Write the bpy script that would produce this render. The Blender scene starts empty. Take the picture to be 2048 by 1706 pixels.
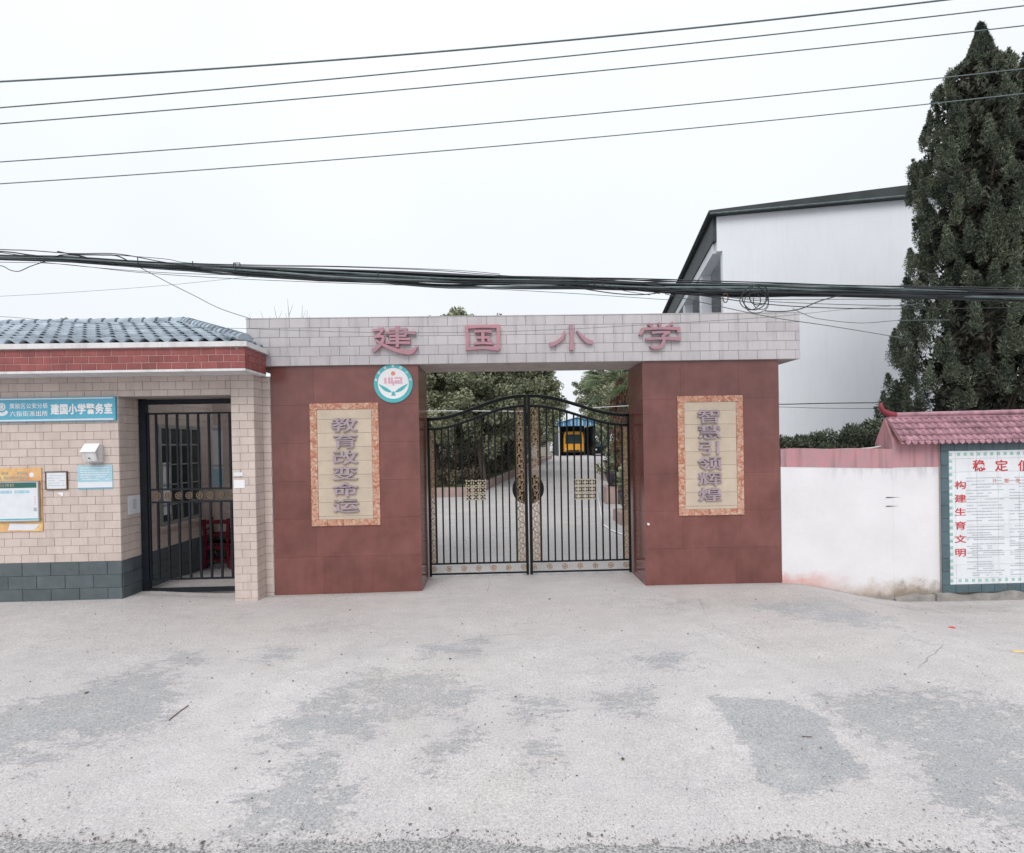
import bpy, bmesh, math, random
import numpy as np
from mathutils import Vector, Matrix, Euler

random.seed(7); RNG = np.random.default_rng(11)
sc = bpy.context.scene
COL = sc.collection
R = math.radians

# ------------------------------------------------------------------ camera
CAMH = 2.2
yaw, pit, rol = R(1.4), R(-0.4), 0.018
f0 = Vector((math.sin(yaw)*math.cos(pit), math.cos(yaw)*math.cos(pit), math.sin(pit)))
r0 = Vector((math.cos(yaw), -math.sin(yaw), 0)); u0 = r0.cross(f0)
rr = (r0*math.cos(rol) - u0*math.sin(rol)).normalized(); uu = rr.cross(f0)
cd = bpy.data.cameras.new('camera'); cam = bpy.data.objects.new('camera', cd); COL.objects.link(cam)
M = Matrix((rr, uu, -f0)).transposed().to_4x4(); M.translation = Vector((0, 0, CAMH)); cam.matrix_world = M
cd.sensor_width = 36; cd.lens = 18; cd.shift_y = 42.5/2048; cd.clip_end = 2000; cd.clip_start = .05
sc.camera = cam
FPX, CX, CY = 1024., 1024., 895.5
def P(a, b, Y):
    """the point of the place seen at photo pixel a,b at distance Y"""
    d = f0 + rr*((a-CX)/FPX) - uu*((b-CY)/FPX)
    return Vector((0, 0, CAMH)) + d*(Y/d.y)

# ------------------------------------------------------------------ world + sun
w = bpy.data.worlds.new('World'); sc.world = w; w.use_nodes = True
nt = w.node_tree; nt.nodes.clear()
sky = nt.nodes.new('ShaderNodeTexSky'); sky.sky_type = 'NISHITA'; sky.sun_disc = False
SE, SA = R(46), R(192)     # sun elevation / compass azimuth (behind the camera, veiled by cloud)
sky.sun_elevation = SE; sky.sun_rotation = SA; sky.dust_density = 4
mx = nt.nodes.new('ShaderNodeMix'); mx.data_type = 'RGBA'; mx.inputs[0].default_value = .93
tcw = nt.nodes.new('ShaderNodeTexCoord'); spw = nt.nodes.new('ShaderNodeSeparateXYZ'); nt.links.new(tcw.outputs['Generated'], spw.inputs[0])
rw = nt.nodes.new('ShaderNodeValToRGB'); nt.links.new(spw.outputs[2], rw.inputs[0]); el = rw.color_ramp.elements
el[0].position = 0; el[0].color = (.83, .865, .905, 1); el[1].position = 1; el[1].color = (1.42, 1.46, 1.48, 1)
for p_, c_ in ((.30, (.85, .89, .935)), (.62, (.93, .96, .985)), (.80, (1.10, 1.14, 1.17))):
    e_ = el.new(p_); e_.color = (*c_, 1)
nw_ = nt.nodes.new('ShaderNodeTexNoise'); nw_.inputs['Scale'].default_value = 2.2; nw_.inputs['Detail'].default_value = 4; nt.links.new(tcw.outputs['Generated'], nw_.inputs['Vector'])
mrw = nt.nodes.new('ShaderNodeMapRange'); mrw.inputs[1].default_value = .3; mrw.inputs[2].default_value = .7; mrw.inputs[3].default_value = 9.7; mrw.inputs[4].default_value = 10.3; nt.links.new(nw_.outputs[0], mrw.inputs[0])
vm = nt.nodes.new('ShaderNodeVectorMath'); vm.operation = 'SCALE'; nt.links.new(rw.outputs[0], vm.inputs[0]); nt.links.new(mrw.outputs[0], vm.inputs['Scale']); nt.links.new(vm.outputs[0], mx.inputs[7])
bg = nt.nodes.new('ShaderNodeBackground'); bg.inputs[1].default_value = .1
wo = nt.nodes.new('ShaderNodeOutputWorld')
nt.links.new(sky.outputs[0], mx.inputs[6]); nt.links.new(mx.outputs[2], bg.inputs[0]); nt.links.new(bg.outputs[0], wo.inputs[0])
sl = bpy.data.lights.new('sun', 'SUN'); sl.energy = 1.5; sl.angle = R(32); sl.color = (1, .975, .94)
so = bpy.data.objects.new('sun', sl); COL.objects.link(so)
sd = Vector((math.sin(SA)*math.cos(SE), math.cos(SA)*math.cos(SE), math.sin(SE)))
so.rotation_euler = sd.to_track_quat('Z', 'Y').to_euler(); so.location = (0, -5, 20)
sc.view_settings.view_transform = 'Standard'; sc.view_settings.look = 'None'
sc.view_settings.exposure = .19; sc.view_settings.gamma = 1; sc.view_settings.use_curve_mapping = False
sc.render.engine = 'CYCLES'
sc.cycles.max_bounces = 6; sc.cycles.diffuse_bounces = 3; sc.cycles.glossy_bounces = 2
sc.cycles.transparent_max_bounces = 6; sc.cycles.use_denoising = True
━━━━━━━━
The task: Repeat, word for word and with no pictures, only the lines running from the beginning of the data to the line that contains "R = math.radians".

The solution:
Write the bpy script that would produce this render. The Blender scene starts empty. Take the picture to be 2048 by 1706 pixels.
import bpy, bmesh, math, random
import numpy as np
from mathutils import Vector, Matrix, Euler

random.seed(7); RNG = np.random.default_rng(11)
sc = bpy.context.scene
COL = sc.collection
R = math.radians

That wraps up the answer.